### Task instructions
Repeat only the lines running from the beginning of the material through the line that contains "obj('bracket', mb, M['alu'], op, bevel=.003)".

Rows from a dataset:
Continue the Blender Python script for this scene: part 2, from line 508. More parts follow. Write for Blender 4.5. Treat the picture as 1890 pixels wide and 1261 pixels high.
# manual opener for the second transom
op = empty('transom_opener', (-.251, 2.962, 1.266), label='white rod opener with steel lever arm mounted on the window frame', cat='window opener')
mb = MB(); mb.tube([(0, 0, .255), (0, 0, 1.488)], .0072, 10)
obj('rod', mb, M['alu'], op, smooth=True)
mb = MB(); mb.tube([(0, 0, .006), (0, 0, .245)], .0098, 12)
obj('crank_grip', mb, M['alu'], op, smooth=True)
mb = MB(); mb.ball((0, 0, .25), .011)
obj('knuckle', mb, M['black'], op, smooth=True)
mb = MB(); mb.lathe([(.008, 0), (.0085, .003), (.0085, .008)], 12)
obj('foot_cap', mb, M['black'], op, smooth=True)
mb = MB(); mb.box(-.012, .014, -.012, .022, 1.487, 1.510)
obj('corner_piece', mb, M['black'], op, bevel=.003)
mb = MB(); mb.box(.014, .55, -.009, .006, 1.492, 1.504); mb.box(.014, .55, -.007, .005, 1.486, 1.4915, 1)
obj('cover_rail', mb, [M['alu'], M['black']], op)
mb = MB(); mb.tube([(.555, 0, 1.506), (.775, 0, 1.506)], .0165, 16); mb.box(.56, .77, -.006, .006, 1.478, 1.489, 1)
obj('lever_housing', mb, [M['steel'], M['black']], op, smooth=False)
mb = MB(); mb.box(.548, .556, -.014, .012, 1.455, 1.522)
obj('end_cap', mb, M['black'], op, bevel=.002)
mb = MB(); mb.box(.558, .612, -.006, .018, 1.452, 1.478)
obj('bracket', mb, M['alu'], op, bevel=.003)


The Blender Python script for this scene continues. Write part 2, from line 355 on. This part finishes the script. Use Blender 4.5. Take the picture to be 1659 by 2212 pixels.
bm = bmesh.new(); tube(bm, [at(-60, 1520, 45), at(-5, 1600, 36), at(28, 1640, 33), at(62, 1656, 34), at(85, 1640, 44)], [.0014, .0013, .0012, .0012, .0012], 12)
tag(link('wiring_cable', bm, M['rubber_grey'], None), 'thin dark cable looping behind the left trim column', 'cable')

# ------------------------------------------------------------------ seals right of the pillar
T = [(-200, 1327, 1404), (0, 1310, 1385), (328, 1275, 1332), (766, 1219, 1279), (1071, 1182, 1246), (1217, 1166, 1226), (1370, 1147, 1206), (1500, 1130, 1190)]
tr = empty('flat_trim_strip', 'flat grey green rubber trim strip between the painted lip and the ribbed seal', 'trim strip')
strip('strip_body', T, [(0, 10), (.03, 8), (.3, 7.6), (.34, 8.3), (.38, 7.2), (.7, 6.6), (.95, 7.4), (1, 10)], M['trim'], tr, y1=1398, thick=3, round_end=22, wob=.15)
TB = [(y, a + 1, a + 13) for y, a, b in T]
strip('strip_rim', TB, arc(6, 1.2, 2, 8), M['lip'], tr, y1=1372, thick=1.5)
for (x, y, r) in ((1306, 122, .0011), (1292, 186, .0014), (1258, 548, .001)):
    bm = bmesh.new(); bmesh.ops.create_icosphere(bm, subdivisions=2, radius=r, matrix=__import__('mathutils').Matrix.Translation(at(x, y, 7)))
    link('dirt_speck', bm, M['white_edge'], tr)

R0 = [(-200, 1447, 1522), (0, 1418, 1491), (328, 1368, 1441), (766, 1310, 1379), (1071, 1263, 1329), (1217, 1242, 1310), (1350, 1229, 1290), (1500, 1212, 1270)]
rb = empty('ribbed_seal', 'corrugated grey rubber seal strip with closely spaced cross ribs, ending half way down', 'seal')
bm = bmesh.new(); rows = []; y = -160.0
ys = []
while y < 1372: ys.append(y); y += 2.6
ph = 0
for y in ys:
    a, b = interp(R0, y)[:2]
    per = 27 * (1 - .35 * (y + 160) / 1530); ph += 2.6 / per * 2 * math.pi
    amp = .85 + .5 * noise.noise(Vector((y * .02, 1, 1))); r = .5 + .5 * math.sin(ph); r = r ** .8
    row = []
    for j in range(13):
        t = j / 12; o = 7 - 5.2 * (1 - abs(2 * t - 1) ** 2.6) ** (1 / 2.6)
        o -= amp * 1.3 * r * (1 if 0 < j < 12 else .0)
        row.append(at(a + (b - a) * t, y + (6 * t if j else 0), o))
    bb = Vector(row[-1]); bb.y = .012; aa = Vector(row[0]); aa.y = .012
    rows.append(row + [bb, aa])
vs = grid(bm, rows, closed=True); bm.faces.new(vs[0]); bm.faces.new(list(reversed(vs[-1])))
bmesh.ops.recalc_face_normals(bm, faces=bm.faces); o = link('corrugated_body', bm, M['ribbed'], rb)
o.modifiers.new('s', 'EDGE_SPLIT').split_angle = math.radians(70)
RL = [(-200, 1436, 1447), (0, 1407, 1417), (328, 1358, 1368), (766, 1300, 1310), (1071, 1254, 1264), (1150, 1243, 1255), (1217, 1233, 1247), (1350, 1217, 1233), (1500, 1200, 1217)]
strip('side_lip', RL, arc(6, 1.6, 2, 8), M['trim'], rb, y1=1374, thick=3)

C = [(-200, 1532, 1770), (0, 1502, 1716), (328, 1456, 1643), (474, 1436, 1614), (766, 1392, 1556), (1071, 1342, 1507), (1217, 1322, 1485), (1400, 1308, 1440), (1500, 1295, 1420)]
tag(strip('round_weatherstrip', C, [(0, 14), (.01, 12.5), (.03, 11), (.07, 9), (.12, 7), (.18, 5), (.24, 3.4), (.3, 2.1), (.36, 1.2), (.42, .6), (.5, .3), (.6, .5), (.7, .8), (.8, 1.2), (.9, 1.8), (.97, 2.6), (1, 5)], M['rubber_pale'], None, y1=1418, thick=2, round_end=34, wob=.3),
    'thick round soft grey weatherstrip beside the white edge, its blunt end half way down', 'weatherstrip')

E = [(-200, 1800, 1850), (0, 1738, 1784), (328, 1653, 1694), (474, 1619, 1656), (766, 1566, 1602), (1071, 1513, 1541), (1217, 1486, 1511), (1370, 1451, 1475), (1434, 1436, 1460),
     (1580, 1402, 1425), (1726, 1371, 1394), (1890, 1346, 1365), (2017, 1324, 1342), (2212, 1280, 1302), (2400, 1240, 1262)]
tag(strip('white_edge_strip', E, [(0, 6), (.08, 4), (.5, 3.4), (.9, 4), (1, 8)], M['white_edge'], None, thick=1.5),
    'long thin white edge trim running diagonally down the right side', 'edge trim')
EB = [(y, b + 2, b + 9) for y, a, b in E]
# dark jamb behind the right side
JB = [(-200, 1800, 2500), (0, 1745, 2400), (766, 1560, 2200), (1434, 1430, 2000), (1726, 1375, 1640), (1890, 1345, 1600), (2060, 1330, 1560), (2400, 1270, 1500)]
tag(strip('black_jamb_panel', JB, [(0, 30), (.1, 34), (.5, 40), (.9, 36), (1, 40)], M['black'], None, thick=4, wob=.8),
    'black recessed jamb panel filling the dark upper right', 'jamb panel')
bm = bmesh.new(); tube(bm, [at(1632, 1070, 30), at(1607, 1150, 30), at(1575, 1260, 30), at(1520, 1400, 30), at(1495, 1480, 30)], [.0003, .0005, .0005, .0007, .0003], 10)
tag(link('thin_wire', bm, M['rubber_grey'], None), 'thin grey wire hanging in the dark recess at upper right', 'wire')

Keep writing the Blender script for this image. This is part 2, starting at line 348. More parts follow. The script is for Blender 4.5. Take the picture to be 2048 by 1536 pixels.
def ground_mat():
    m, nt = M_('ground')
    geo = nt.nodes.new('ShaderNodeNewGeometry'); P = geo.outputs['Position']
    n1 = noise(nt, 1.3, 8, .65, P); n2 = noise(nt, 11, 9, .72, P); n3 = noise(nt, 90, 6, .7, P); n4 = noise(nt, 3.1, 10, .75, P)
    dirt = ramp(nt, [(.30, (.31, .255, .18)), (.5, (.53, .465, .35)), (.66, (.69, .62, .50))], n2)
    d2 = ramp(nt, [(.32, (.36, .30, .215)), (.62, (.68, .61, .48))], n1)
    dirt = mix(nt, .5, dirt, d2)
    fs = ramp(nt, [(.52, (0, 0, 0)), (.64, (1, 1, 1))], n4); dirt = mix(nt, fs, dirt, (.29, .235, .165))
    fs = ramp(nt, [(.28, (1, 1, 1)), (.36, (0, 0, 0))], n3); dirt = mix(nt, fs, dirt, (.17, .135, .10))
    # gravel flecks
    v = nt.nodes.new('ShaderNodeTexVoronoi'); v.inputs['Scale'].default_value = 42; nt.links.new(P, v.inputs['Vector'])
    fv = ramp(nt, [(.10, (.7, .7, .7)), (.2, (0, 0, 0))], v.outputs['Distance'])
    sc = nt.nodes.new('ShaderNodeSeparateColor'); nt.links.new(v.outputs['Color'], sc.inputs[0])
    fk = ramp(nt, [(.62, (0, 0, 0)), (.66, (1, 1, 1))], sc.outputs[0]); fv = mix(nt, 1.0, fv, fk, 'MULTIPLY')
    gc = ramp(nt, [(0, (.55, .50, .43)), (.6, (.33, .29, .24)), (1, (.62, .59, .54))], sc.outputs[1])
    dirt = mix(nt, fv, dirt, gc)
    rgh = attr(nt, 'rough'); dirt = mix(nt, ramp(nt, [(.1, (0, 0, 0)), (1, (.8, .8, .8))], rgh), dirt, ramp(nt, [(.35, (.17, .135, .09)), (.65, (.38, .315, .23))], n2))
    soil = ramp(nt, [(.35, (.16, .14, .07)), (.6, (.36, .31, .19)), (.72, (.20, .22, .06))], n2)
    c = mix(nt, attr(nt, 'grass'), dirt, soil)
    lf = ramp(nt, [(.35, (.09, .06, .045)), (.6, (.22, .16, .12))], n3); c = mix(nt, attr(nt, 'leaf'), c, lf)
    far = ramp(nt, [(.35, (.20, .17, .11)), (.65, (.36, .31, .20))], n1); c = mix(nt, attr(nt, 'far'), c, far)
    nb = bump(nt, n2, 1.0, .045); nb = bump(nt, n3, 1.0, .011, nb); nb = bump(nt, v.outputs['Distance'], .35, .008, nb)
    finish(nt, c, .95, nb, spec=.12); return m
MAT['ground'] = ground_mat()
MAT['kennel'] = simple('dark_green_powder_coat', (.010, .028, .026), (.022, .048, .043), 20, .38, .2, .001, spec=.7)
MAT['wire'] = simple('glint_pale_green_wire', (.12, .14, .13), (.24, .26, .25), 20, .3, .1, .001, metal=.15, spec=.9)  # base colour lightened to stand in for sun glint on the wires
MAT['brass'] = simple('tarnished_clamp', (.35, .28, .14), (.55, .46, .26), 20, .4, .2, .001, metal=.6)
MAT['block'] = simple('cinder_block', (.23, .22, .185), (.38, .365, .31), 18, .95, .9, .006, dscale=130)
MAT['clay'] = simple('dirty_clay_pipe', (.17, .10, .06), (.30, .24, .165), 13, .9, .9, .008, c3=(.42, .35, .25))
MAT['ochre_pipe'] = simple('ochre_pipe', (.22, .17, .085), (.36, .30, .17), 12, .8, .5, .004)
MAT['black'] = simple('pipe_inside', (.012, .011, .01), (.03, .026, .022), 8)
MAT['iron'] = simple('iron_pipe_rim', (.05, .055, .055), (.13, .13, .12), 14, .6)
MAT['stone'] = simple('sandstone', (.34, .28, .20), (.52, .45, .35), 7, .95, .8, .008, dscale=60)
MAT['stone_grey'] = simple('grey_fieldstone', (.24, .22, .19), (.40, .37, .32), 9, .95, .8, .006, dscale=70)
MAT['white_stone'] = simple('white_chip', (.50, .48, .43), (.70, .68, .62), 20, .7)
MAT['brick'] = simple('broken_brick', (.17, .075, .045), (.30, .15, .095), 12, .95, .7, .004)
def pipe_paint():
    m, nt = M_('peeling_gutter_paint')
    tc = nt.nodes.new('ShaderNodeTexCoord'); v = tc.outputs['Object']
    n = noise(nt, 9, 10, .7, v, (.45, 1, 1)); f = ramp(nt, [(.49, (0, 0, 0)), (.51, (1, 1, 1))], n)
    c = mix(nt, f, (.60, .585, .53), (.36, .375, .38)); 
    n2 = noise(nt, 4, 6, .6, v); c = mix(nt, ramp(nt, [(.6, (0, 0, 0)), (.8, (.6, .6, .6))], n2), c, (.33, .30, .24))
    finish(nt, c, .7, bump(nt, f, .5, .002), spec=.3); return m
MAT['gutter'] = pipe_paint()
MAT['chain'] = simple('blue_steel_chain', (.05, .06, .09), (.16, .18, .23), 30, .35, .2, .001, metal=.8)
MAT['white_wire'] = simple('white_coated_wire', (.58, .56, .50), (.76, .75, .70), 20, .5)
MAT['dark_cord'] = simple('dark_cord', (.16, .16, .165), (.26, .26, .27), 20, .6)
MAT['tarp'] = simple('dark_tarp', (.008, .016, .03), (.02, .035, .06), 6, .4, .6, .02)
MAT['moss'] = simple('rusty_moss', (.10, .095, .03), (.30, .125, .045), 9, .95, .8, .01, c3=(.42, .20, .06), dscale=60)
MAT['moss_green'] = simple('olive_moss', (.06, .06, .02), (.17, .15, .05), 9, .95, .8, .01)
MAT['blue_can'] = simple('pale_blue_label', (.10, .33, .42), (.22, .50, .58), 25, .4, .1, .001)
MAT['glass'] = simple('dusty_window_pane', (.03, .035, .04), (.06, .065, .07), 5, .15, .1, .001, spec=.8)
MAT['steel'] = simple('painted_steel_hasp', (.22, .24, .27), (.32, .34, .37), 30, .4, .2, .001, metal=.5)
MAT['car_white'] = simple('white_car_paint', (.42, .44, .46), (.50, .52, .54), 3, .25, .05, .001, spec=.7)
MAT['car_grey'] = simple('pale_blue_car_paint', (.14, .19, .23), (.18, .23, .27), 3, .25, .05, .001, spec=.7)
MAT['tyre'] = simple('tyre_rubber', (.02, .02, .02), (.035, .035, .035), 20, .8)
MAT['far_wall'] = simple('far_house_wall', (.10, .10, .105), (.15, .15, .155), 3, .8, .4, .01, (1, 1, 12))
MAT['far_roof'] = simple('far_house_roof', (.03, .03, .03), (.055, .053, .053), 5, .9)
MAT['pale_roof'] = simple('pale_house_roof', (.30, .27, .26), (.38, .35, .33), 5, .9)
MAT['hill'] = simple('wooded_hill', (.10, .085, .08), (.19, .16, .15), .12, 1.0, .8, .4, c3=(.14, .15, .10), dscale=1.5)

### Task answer
Continue the Blender Python script for this scene: part 2, from line 508. More parts follow. Write for Blender 4.5. Treat the picture as 1890 pixels wide and 1261 pixels high.
# manual opener for the second transom
op = empty('transom_opener', (-.251, 2.962, 1.266), label='white rod opener with steel lever arm mounted on the window frame', cat='window opener')
mb = MB(); mb.tube([(0, 0, .255), (0, 0, 1.488)], .0072, 10)
obj('rod', mb, M['alu'], op, smooth=True)
mb = MB(); mb.tube([(0, 0, .006), (0, 0, .245)], .0098, 12)
obj('crank_grip', mb, M['alu'], op, smooth=True)
mb = MB(); mb.ball((0, 0, .25), .011)
obj('knuckle', mb, M['black'], op, smooth=True)
mb = MB(); mb.lathe([(.008, 0), (.0085, .003), (.0085, .008)], 12)
obj('foot_cap', mb, M['black'], op, smooth=True)
mb = MB(); mb.box(-.012, .014, -.012, .022, 1.487, 1.510)
obj('corner_piece', mb, M['black'], op, bevel=.003)
mb = MB(); mb.box(.014, .55, -.009, .006, 1.492, 1.504); mb.box(.014, .55, -.007, .005, 1.486, 1.4915, 1)
obj('cover_rail', mb, [M['alu'], M['black']], op)
mb = MB(); mb.tube([(.555, 0, 1.506), (.775, 0, 1.506)], .0165, 16); mb.box(.56, .77, -.006, .006, 1.478, 1.489, 1)
obj('lever_housing', mb, [M['steel'], M['black']], op, smooth=False)
mb = MB(); mb.box(.548, .556, -.014, .012, 1.455, 1.522)
obj('end_cap', mb, M['black'], op, bevel=.002)
mb = MB(); mb.box(.558, .612, -.006, .018, 1.452, 1.478)
obj('bracket', mb, M['alu'], op, bevel=.003)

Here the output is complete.